→ **THE REQUEST**
Using the data below, return word for word every line from the one holding "Build this scene" down to the one holding "cd.dof.use_dof = True;". Leave pictures out.

* BEGIN STORED DATA *

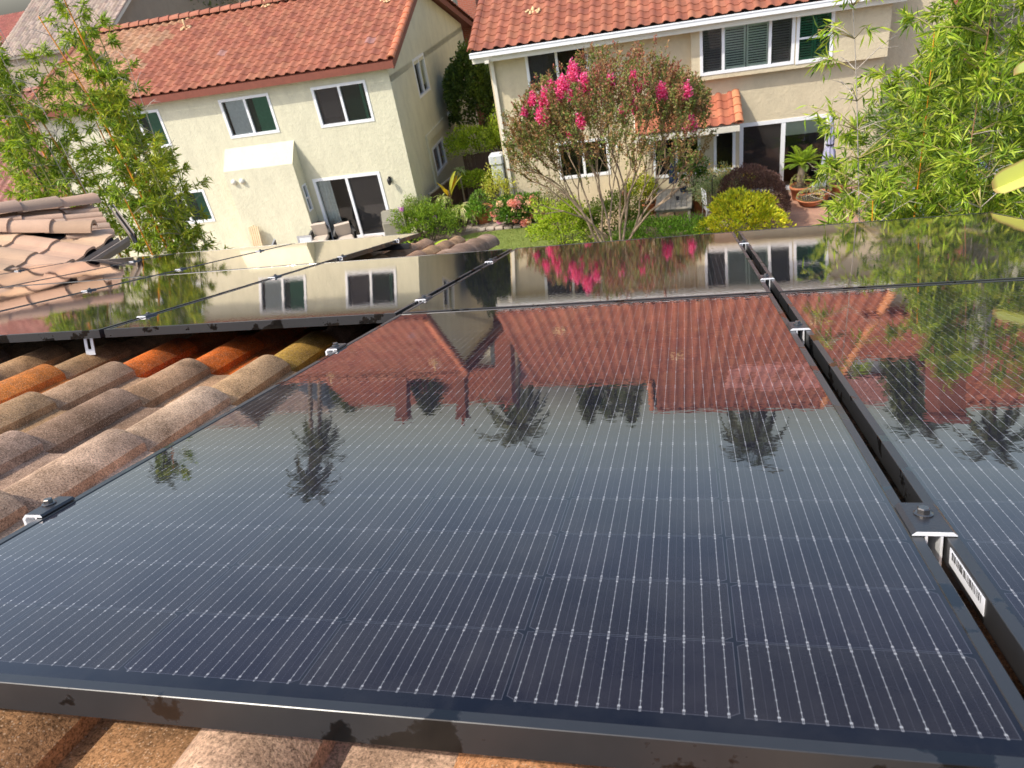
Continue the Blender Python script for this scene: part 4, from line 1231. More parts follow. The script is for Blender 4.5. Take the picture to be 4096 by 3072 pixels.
for i, (x, y, zt, ln) in enumerate([(-7.75, 9.0, 8.45, -.25), (-8.1, 9.1, 8.6, -.2), (-6.9, 9.5, 7.5, .25)]):
    bamboo(['bare grey dead bamboo with a spray of twigs, upper left', 'leafless pale bamboo tip before the tan house roof', 'thin dead bamboo tip before the orange patch of the cream house roof'][i], LG,
           (x, y, 0), (x, y, zt), 40 + i, lean=(ln, 0), stemcol=(.42, .36, .30), z_leaf=5.8, deadtip=True, ltop=0, r=.014, nb=3, bl=.55, node=.33)
RG_ = 'bamboo culms of the right clump'
rgt = [(2.42, 5.6, 7.42, -.42, GRY, 5.0, 'bare grey culm at the left side of the right bamboo clump'),
       (2.72, 5.9, 7.15, -.1, ORA, 5.0, 'thin orange culm left of the dark jointed one'),
       (2.95, 5.5, 7.35, -.12, (.30, .15, .08), 5.0, 'dark jointed culm with orange bands in the right clump'),
       (3.08, 5.7, 7.45, -.05, GRY, 5.0, 'pale grey dead culm near the right edge'),
       (3.35, 5.5, 7.35, 0, GRN, 5.0, 'green bamboo cut by the right edge of the photo'),
       (3.25, 6.3, 7.2, -.1, GRN, 4.8, 'bamboo standing behind the pale grey culm'),
       (2.65, 6.5, 6.8, 0, GRN, 4.8, 'bamboo at the back left of the right clump'),
       (3.0, 6.9, 7.0, .1, GRN, 4.8, 'rearmost bamboo of the right clump'),
       (2.30, 6.2, 6.35, -.15, GRN, 4.6, 'low leafy bamboo over the paved patio'),
       (3.6, 6.2, 7.5, .1, GRN, 5.0, 'tall bamboo beyond the right photo edge'),
       (2.85, 5.1, 6.3, 0, GRN, 4.8, 'short bamboo over the far panel corner'),
       (2.30, 5.25, 6.15, -.12, ORA, 4.6, 'short bamboo whose leaves hang over the patio by the panel edge'),
       (3.35, 5.05, 6.6, 0, GRN, 4.8, 'short bamboo right of the far panel corner')]
for i, (x, y, zt, ln, c, zl, lab) in enumerate(rgt):
    x += .05
    bamboo(lab, RG_, (x, y, 0), (x, y, zt), 60 + i, lean=(ln, 0), stemcol=c, z_leaf=zl, r=.013, nb=5, bl=.60, ll=.105, lw=.0165, cols=GL, dens=(3 if i == 0 else 14), dead_br=(.4 if i in (0, 3) else .22), node=.21)
# ---------------------------------------------------------------- crape myrtle
def build_crape():
    random.seed(3)
    base = V((-1.0, 18.4, 0)); Cc = V((.05, -.1, 3.55))
    t = thing('crape_myrtle', 'crape myrtle tree with bronze leaves and magenta pink flower clusters', 'tree', base)
    tr = MB(); lf = MB()
    BRC = [(.26, .18, .06), (.20, .22, .05), (.30, .16, .07), (.17, .22, .045), (.36, .21, .09), (.14, .18, .04)]
    tips = []
    def env(p): return V(((p.x - Cc.x) / 2.2, (p.y - Cc.y) / 1.9, (p.z - Cc.z) / (1.65 if p.z > Cc.z else 2.6))).length
    def grow(p, d, L, r, dep):
        e = p + d * L; mid_ = p.lerp(e, .5) + rdir() * L * .06
        tr.tube([p, mid_, e], [r * .85, r * .72, r * .56], 6 if dep < 3 else 4, col=(.34, .25, .17) if dep < 4 else (.22, .15, .09), cap=False)
        if dep >= 3: tips.append((e, d))
        if dep >= 8 or (e.z > 2.2 and env(e) > 1.05): tips.append((e, d)); return
        for k in range(2):
            nd = (d + rdir() * (.40 if dep < 2 else .55) + V((0, 0, .12)) + V((e.x - Cc.x, e.y - Cc.y, 0)) * .07).normalized()
            if nd.z < .1: nd.z = .15; nd.normalize()
            grow(e, nd, L * rnd(.74, .93), r * .70, dep + 1)
    for k in range(8):
        a = k / 8 * 6.28 + .3; d = V((math.cos(a) * .50, math.sin(a) * .36, 1)).normalized()
        grow(V((math.cos(a) * .12, math.sin(a) * .1, 0)), d, rnd(.95, 1.25), rnd(.045, .06), 0)
    # long upright leafy shoots
    for p, d in list(tips):
        if random.random() < .85:
            sd_ = (d + V((0, 0, .7)) + rdir() * .25).normalized(); L = rnd(.30, .60)
            if env(p + sd_ * L) > 1.22: L *= .4
            e = p + sd_ * L
            tr.tube([p, e], [.006, .002], 4, col=(.20, .13, .07), cap=False)
            n_ = int(L / .022); tone = random.choice(BRC)
            if (p.z > 4.4 and random.random() < .45): tone = (.33, .12, .075)
            for i in range(n_):
                q = p.lerp(e, (i + .5) / n_)
                a = (rdir() + sd_ * .7).normalized(); lf.leaf(q, a, rdir(), rnd(.055, .09), rnd(.03, .045), jit(tone, .22))
        for i in range(5):
            q = p + rdir() * .16
            lf.leaf(q, rdir(), rdir(), rnd(.05, .085), rnd(.03, .045), jit(random.choice(BRC), .25))
    for q in range(240):
        d = rdir(); k = rnd(.35, 1.0) ** .5
        p = Cc + V((d.x * 2.1 * k, d.y * 1.7 * k, d.z * (1.5 if d.z > 0 else 1.2) * k))
        if noise.noise(p * 1.5) < .0: continue
        e = p + V((d.x * .2, d.y * .2, rnd(.18, .42))); tr.tube([p - V((0, 0, .25)), p, e], [.006, .004, .002], 3, col=(.20, .14, .08), cap=False)
        tone = random.choice(BRC) if p.z < 4.3 or random.random() < .6 else (.34, .13, .08)
        for i in range(17):
            qq = p.lerp(e, i / 17); lf.leaf(qq, (rdir() + V((0, 0, .4))).normalized(), rdir(), rnd(.05, .085), rnd(.028, .042), jit(tone, .22))
    tr.build('trunk', M_bark, t); lf.build('crown', M_leafdull, t)
    FL = [(-1.5, 5.18, .30), (-1.75, 4.94, .30), (-1.27, 4.91, .28), (-2.54, 4.68, .22), (-2.24, 4.66, .30), (-1.93, 4.71, .20), (-2.78, 4.45, .16), (-2.34, 4.29, .32), (-1.43, 4.12, .22), (-.69, 4.91, .16), (-.19, 4.88, .15), (.12, 4.84, .12), (.44, 4.5, .20), (.99, 4.45, .18), (-.19, 4.33, .18), (-.45, 4.25, .15), (-1.78, 3.82, .13), (1.06, 3.76, .20), (-.04, 4.71, .10), (-2.05, 4.98, .14), (-1.62, 4.62, .16)]
    for i, (x, z, r) in enumerate(FL):
        if x > -1.0: r *= 1.3
        f = MB(); c = V((x, 17.3 + rnd(-.2, .2), z)) - base
        for q in range(int(420 * (r / .25) ** 2)):
            d = rdir(); k = random.random() ** .4
            lump = .75 + .5 * noise.noise(d * 2.2 + V((i * 3, 0, 0)))
            p = c + V((d.x * r * k * .68 * lump, d.y * r * k * .7 * lump, d.z * r * 1.0 * k * lump + (.25 - .25 * abs(d.x)) * r))
            f.leaf(p, rdir(), rdir(), rnd(.035, .06), rnd(.03, .05), jit(random.choice([(.74, .065, .26), (.80, .13, .36), (.60, .03, .18), (.86, .24, .46)]), .12))
        f.build('flower_cluster', M_petal, t)
build_crape()

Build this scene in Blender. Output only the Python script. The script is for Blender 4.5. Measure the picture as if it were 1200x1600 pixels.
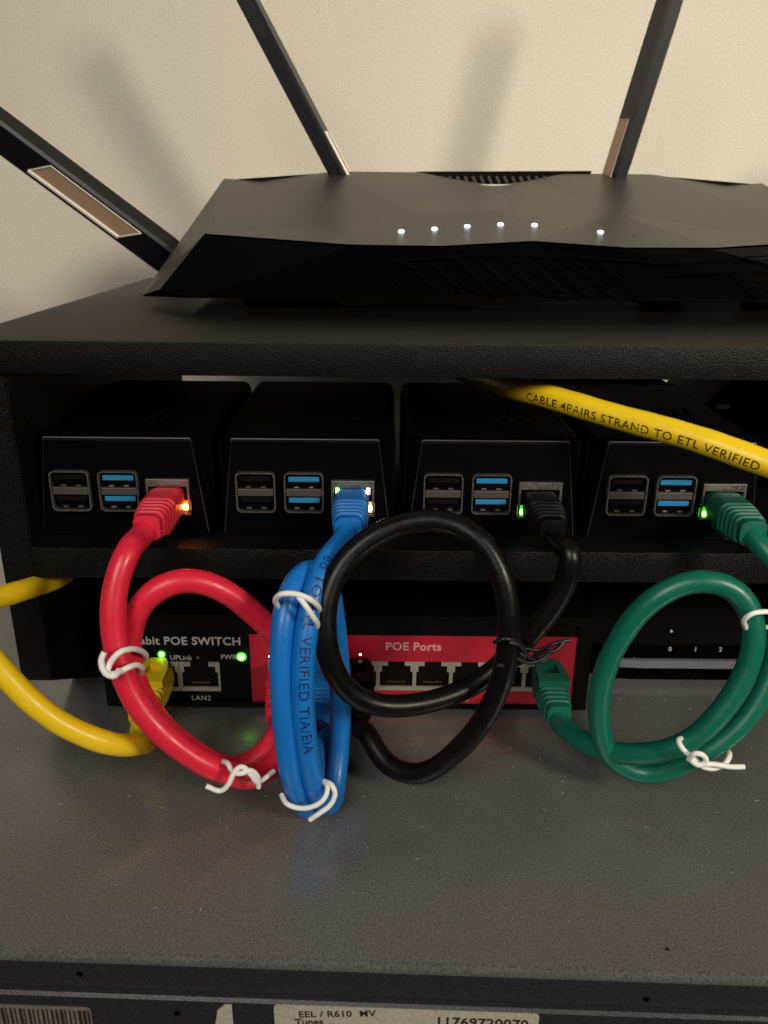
import bpy, bmesh, math, random
from mathutils import Vector, Matrix
R = math.radians
random.seed(7)
scene = bpy.context.scene
for o in list(bpy.data.objects): bpy.data.objects.remove(o)
MM = 0.001

# ------------------------------------------------------------------ camera (all sizes below in millimetres)
CAM = Vector((0, 0, 199.0)); PITCH, ROLL = 20.5, 0.5
CROT = Matrix.Rotation(R(90 - PITCH), 3, 'X') @ Matrix.Rotation(R(ROLL), 3, 'Z')
cd = bpy.data.cameras.new('camera'); cam = bpy.data.objects.new('camera', cd)
scene.collection.objects.link(cam); scene.camera = cam
cam.location = CAM * MM; cam.rotation_euler = CROT.to_euler()
cd.sensor_fit = 'VERTICAL'; cd.sensor_height = 24; cd.sensor_width = 18; cd.lens = 19.2
cd.clip_start = 0.01; cd.clip_end = 50
cd.dof.use_dof = True; cd.dof.focus_distance = 0.29; cd.dof.aperture_fstop = 16

# ------------------------------------------------------------------ light: one warm room lamp, right and in front, plus an added soft fill
w = bpy.data.worlds.new('World'); scene.world = w; w.use_nodes = True
bg = w.node_tree.nodes['Background']; bg.inputs[0].default_value = (1.0, 0.86, 0.72, 1); bg.inputs[1].default_value = 0.03
def area(name, loc, target, size, power, col):
    l = bpy.data.lights.new(name, 'AREA'); l.shape = 'DISK'; l.size = size; l.energy = power; l.color = col
    o = bpy.data.objects.new(name, l); scene.collection.objects.link(o); o.location = loc
    o.rotation_euler = (Vector(target) - Vector(loc)).to_track_quat('-Z', 'Y').to_euler()
    return o
area('room_lamp', (0.74, -0.46, 0.57), (0.20, 0.50, 0.22), 0.24, 1.72, (1.0, 0.90, 0.73)).data.spread = R(62)
area('fill_light', (-0.35, -0.95, 0.95), (0, 0.3, 0.1), 0.7, 11.5, (1.0, 0.94, 0.86))  # added soft fill, stands in for light bounced around the room
scene.view_settings.view_transform = 'Standard'; scene.view_settings.look = 'None'
scene.view_settings.exposure = 0; scene.view_settings.gamma = 1

def at(px, py, Y):
    """photo pixel (1200 x 1600) -> world point on the upright plane at distance Y"""
    d = CROT @ Vector(((px - 600) / 1280, -(py - 800) / 1280, -1))
    return CAM + d * (Y / d.y)

# ------------------------------------------------------------------ materials
MATS = {}
def mat(name, col, rough=.5, metal=0, spec=.5, noise=None, bump=None, emit=0, coat=0, mottle=0, rvar=0, sss=0):
    m = bpy.data.materials.new(name); m.use_nodes = True
    nt = m.node_tree; p = nt.nodes['Principled BSDF']
    p.inputs['Base Color'].default_value = (*col, 1); p.inputs['Roughness'].default_value = rough
    p.inputs['Metallic'].default_value = metal; p.inputs['Specular IOR Level'].default_value = spec
    if coat: p.inputs['Coat Weight'].default_value = coat; p.inputs['Coat Roughness'].default_value = .15
    if sss:
        p.inputs['Subsurface Weight'].default_value = sss; p.inputs['Subsurface Scale'].default_value = .002
    tc = nt.nodes.new('ShaderNodeTexCoord')
    def nz(scale, det=3):
        n = nt.nodes.new('ShaderNodeTexNoise'); n.inputs['Scale'].default_value = scale; n.inputs['Detail'].default_value = det
        nt.links.new(tc.outputs['Object'], n.inputs['Vector']); return n
    if mottle:      # base colour grain: (amount, scale)
        a, s = mottle
        n = nz(s, 4); r = nt.nodes.new('ShaderNodeMapRange')
        r.inputs['From Min'].default_value = .3; r.inputs['From Max'].default_value = .7
        r.inputs['To Min'].default_value = 1 - a; r.inputs['To Max'].default_value = 1 + a
        nt.links.new(n.outputs['Fac'], r.inputs['Value'])
        mx = nt.nodes.new('ShaderNodeVectorMath'); mx.operation = 'SCALE'; mx.inputs[0].default_value = col
        nt.links.new(r.outputs['Result'], mx.inputs['Scale']); nt.links.new(mx.outputs[0], p.inputs['Base Color'])
    if rvar:
        a, s = rvar
        n = nz(s, 4); r = nt.nodes.new('ShaderNodeMapRange')
        r.inputs['From Min'].default_value = .3; r.inputs['From Max'].default_value = .7
        r.inputs['To Min'].default_value = max(.03, rough - a); r.inputs['To Max'].default_value = min(1, rough + a)
        nt.links.new(n.outputs['Fac'], r.inputs['Value']); nt.links.new(r.outputs['Result'], p.inputs['Roughness'])
    if bump:        # (strength, scale)
        st, s = bump
        n = nz(s, 2); b = nt.nodes.new('ShaderNodeBump'); b.inputs['Strength'].default_value = st; b.inputs['Distance'].default_value = .0003
        nt.links.new(n.outputs['Fac'], b.inputs['Height']); nt.links.new(b.outputs['Normal'], p.inputs['Normal'])
    if emit:
        p.inputs['Emission Color'].default_value = (*col, 1); p.inputs['Emission Strength'].default_value = emit
    MATS[name] = m; return m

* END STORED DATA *

→ **RESPONSE**
Build this scene in Blender. Output only the Python script. The script is for Blender 4.5. Measure the picture as if it were 1200x1600 pixels.
import bpy, bmesh, math, random
from mathutils import Vector, Matrix
R = math.radians
random.seed(7)
scene = bpy.context.scene
for o in list(bpy.data.objects): bpy.data.objects.remove(o)
MM = 0.001

# ------------------------------------------------------------------ camera (all sizes below in millimetres)
CAM = Vector((0, 0, 199.0)); PITCH, ROLL = 20.5, 0.5
CROT = Matrix.Rotation(R(90 - PITCH), 3, 'X') @ Matrix.Rotation(R(ROLL), 3, 'Z')
cd = bpy.data.cameras.new('camera'); cam = bpy.data.objects.new('camera', cd)
scene.collection.objects.link(cam); scene.camera = cam
cam.location = CAM * MM; cam.rotation_euler = CROT.to_euler()
cd.sensor_fit = 'VERTICAL'; cd.sensor_height = 24; cd.sensor_width = 18; cd.lens = 19.2
cd.clip_start = 0.01; cd.clip_end = 50
cd.dof.use_dof = True; cd.dof.focus_distance = 0.29; cd.dof.aperture_fstop = 16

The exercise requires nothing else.